County welfare directors and frontline eligibility workers told the Assembly committee they need immediate funding, training and system automation to screen exemptions and avoid inadvertent denials as HR 1’s work requirements and eligibility changes are phased in.

County representatives and eligibility workers told the Select Committee that implementing HR 1 will require substantial frontline capacity they do not currently have. Carlos Marquez of the County Welfare Directors Association and Albert Banuelos of the County of San Diego said counties face higher workloads, potential layoffs and the need to hire and train eligibility workers quickly to avoid processing backlogs and wrongful disenrollments.
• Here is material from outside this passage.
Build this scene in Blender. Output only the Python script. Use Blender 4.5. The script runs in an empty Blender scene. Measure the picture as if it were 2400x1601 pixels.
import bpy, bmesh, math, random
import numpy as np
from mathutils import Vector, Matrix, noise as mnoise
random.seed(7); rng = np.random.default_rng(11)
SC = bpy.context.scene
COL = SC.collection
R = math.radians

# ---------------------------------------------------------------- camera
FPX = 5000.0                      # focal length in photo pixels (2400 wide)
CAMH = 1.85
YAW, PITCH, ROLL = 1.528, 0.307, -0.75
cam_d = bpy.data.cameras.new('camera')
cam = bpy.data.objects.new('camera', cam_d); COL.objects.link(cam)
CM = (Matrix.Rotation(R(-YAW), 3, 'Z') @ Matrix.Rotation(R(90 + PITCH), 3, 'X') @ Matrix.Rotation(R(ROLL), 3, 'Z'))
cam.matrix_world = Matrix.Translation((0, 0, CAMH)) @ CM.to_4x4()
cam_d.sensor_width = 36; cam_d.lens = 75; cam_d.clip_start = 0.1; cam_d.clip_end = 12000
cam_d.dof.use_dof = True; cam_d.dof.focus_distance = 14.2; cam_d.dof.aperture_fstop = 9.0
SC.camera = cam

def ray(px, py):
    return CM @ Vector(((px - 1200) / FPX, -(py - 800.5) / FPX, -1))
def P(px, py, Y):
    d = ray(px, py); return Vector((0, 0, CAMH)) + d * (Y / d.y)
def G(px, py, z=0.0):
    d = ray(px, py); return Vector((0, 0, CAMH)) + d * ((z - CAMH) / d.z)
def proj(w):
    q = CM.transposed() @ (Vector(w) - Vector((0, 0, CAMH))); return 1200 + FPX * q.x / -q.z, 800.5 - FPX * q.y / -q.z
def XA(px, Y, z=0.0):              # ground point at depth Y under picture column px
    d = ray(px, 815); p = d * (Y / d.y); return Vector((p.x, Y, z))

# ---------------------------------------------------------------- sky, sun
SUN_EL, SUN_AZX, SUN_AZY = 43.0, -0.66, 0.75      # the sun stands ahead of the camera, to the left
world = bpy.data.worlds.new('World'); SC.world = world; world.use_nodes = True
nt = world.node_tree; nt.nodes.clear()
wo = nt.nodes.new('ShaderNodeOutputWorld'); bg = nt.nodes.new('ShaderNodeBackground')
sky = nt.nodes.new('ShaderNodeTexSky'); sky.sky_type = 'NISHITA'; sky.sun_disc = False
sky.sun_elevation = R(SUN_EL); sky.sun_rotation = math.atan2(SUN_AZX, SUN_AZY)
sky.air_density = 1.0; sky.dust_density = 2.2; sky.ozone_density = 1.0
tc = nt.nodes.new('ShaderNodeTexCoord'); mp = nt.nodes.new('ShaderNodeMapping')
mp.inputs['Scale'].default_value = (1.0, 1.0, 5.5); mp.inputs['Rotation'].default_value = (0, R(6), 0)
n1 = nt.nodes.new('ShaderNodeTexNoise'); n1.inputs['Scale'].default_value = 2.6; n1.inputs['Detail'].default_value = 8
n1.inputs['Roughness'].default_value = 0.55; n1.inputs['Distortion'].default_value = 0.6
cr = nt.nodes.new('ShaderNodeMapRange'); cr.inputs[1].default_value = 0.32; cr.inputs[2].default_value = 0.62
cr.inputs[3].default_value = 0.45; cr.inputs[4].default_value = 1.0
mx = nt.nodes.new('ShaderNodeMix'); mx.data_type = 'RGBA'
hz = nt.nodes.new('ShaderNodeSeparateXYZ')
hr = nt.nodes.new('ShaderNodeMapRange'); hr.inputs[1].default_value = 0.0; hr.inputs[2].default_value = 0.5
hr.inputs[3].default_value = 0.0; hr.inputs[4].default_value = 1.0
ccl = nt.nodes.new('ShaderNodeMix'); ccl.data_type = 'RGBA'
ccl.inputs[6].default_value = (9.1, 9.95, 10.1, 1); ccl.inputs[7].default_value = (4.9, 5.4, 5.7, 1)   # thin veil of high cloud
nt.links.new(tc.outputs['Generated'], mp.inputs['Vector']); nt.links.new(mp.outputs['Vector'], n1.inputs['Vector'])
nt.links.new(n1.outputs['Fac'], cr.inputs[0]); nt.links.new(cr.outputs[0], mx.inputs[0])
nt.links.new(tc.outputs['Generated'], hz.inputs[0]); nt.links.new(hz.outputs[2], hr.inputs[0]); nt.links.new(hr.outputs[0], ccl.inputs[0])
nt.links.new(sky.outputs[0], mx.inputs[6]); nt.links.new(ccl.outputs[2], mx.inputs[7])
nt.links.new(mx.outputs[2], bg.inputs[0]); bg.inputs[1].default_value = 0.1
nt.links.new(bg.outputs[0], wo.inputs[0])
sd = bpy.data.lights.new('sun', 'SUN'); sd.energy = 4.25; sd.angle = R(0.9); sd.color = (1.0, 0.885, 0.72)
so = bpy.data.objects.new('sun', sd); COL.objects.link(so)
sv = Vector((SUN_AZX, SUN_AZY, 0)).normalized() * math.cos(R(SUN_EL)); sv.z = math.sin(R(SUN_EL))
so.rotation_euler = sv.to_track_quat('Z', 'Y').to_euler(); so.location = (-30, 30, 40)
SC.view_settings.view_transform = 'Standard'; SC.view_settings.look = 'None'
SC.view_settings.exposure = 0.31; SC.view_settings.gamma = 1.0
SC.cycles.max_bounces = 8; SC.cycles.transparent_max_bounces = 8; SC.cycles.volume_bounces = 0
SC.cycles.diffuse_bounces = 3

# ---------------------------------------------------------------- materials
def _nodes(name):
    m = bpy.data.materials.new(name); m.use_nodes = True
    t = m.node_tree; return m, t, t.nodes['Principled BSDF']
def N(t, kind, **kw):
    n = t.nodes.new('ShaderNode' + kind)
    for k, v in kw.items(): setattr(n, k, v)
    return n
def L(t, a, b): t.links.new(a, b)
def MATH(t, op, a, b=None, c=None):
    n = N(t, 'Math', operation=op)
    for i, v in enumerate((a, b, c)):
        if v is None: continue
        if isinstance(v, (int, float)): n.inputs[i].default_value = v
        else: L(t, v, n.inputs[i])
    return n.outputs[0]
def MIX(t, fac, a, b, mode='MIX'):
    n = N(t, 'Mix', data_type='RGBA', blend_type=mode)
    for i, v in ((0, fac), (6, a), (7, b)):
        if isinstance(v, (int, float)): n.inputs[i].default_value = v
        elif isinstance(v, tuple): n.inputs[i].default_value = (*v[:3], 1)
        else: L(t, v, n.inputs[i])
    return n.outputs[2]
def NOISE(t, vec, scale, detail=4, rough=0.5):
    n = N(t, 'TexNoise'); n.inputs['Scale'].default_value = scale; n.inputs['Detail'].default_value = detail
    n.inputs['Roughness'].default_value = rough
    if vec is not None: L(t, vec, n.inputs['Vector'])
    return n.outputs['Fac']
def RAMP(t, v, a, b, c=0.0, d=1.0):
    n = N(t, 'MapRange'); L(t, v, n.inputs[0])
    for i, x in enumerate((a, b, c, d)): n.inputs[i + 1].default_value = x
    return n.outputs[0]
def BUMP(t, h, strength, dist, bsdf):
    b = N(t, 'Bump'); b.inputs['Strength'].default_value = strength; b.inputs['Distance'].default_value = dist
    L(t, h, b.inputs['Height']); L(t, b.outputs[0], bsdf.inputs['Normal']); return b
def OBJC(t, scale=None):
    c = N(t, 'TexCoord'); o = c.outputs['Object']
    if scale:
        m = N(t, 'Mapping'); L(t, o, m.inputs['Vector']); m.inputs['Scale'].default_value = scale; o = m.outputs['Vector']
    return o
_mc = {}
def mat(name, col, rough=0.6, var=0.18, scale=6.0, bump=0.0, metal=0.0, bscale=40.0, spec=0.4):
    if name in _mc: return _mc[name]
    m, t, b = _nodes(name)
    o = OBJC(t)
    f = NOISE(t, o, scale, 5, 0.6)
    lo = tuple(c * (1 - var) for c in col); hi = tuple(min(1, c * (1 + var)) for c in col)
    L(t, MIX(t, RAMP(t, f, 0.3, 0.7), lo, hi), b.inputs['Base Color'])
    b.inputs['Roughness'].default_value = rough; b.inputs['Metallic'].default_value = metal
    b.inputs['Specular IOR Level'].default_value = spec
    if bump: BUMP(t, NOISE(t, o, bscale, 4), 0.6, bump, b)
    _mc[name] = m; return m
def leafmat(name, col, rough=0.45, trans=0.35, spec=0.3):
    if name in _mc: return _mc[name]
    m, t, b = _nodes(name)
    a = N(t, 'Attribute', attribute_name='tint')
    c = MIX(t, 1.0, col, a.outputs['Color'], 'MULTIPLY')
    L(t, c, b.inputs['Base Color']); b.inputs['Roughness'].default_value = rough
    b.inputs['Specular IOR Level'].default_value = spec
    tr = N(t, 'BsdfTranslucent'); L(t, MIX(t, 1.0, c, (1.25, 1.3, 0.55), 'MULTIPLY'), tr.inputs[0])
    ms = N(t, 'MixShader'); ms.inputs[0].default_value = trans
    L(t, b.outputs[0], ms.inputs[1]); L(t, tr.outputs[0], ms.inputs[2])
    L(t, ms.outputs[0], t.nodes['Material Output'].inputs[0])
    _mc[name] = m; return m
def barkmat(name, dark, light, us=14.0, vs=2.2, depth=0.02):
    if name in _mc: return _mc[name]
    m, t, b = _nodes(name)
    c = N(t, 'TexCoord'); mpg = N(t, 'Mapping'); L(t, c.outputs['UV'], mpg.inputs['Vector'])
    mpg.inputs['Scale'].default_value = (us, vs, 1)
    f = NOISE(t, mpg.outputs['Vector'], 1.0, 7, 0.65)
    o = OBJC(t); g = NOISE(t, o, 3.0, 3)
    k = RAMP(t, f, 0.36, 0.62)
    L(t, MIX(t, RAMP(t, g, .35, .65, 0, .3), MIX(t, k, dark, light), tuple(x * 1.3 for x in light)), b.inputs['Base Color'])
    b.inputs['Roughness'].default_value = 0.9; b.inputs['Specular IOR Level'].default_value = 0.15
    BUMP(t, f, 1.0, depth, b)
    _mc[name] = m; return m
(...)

San Diego’s interim director said the county expects to touch over 93,000 impacted adults and estimated eligibility workers may need up to four additional hours per impacted client per year for multilayered exemption screening, client outreach and appeals. Counties urged the state to fund hiring up front rather than relying on retrospective “true‑ups” that lag real‑time needs.

Frontline eligibility worker Renee Scott described helping 50–100 clients a day, increased call volumes and the mental‑health toll on staff responding to frightened recipients. CDSS officials said they are expanding automation, consent‑based income verification tools and proactive communications to reduce manual burden, but both counties and CDSS agreed automation alone will not eliminate the need for more trained staff.

Witnesses requested short‑term budget augmentations for county staffing, expanded training, and clearer guidance on identifying complex exemptions (including hidden disabilities). Committee members pressed CDSS on timelines for additional guidance and on how the state will prioritize funds to counties with the greatest need.